MONA LISA AND THE BLOOD MOON
(director/writer:Ana Lily Amirpour; cinematographer: Pawel Pogorzelski; editor: Taylor Levy; music: Daniele Luppi; cast: Jeon Jong-seo (Mona Lisa Lee) Kate Hudson (Bonnie Belle), Craig Robinson (Officer Harold), Ed Skrein (Drug Dealer, Fuzz), Evan Whitten (Charlie, Bonnie’s son); Runtime: 106; MPAA Rating: NR; producers; John Lesher, Dylan Weathered, Robbie Mierls, Adam Mirels: Grisbi Productions; 2021)
“A chilly thriller, featuring the sleazy side of the Big Easy.”
Reviewed by Dennis Schwartz
Iranian-American director-writer Ana Lily Amirpour (“The Bad Batch”/”A Girl Walks Home At Night”) presents a chilly thriller, featuring the sleazy side of the Big Easy.

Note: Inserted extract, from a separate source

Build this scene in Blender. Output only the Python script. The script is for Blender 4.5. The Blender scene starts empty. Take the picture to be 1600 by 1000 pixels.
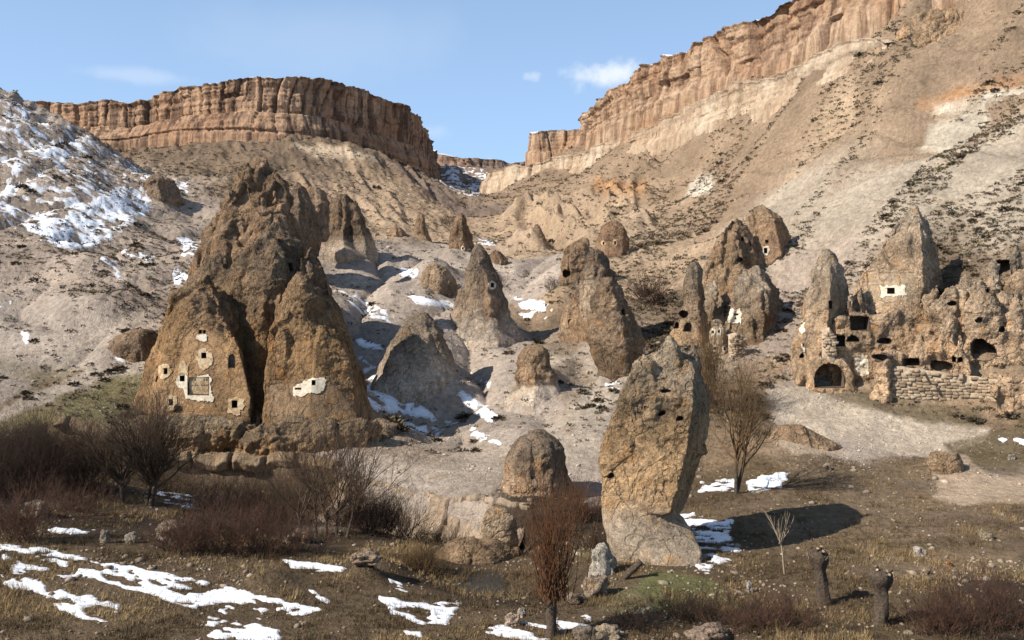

One night after being in a catatonic state for a decade Mona Lisa Lee (Jeon Jong-seo) awakens and escapes by getting super-power from her mind-control and escapes from the ’Home for Mentally Insane Adolescents’ near the Louisiana everglades. Mona, a North Korean beneficiary of political asylum, leaves behind in the wake of her escape a number of bloody guards and cops. On a chance encounter, she meets in the strip club the opportunist Bonnie Belle (Kate Hudson), a streetwise pole dancer who offers the escapee a place to stay if she pays rent. Bonnie schemes to use Mona’s powers to make some money.
It might not have enough art to lure in the arthouse crowd or enough horror to capture that audience or a good enough story to be impactful, but it sort of works as a schlocky, trifle making much of the raunchy neon lit N.O. scene and the cheap thrills thrown at us from its wrenching story of someone both so vulnerable and powerful.
The vulnerable Mona, the ultimate outsider, now as a teen robs cash machines. She’s befriended by the local drug dealer with facial tats, Fuzz (Ed Skrein), and by Bonnie’s neglected misfit eleven-year-old son Charlie (Evan Whitten), who gets her hip to dancing to Metallica. The friendship between the misfits passes for a solid B-film story resolution and the outcasts are viewed as the good guys, which leaves us looking for the gumbo we were promised but never served in this flawed film that leaves us hungry for more.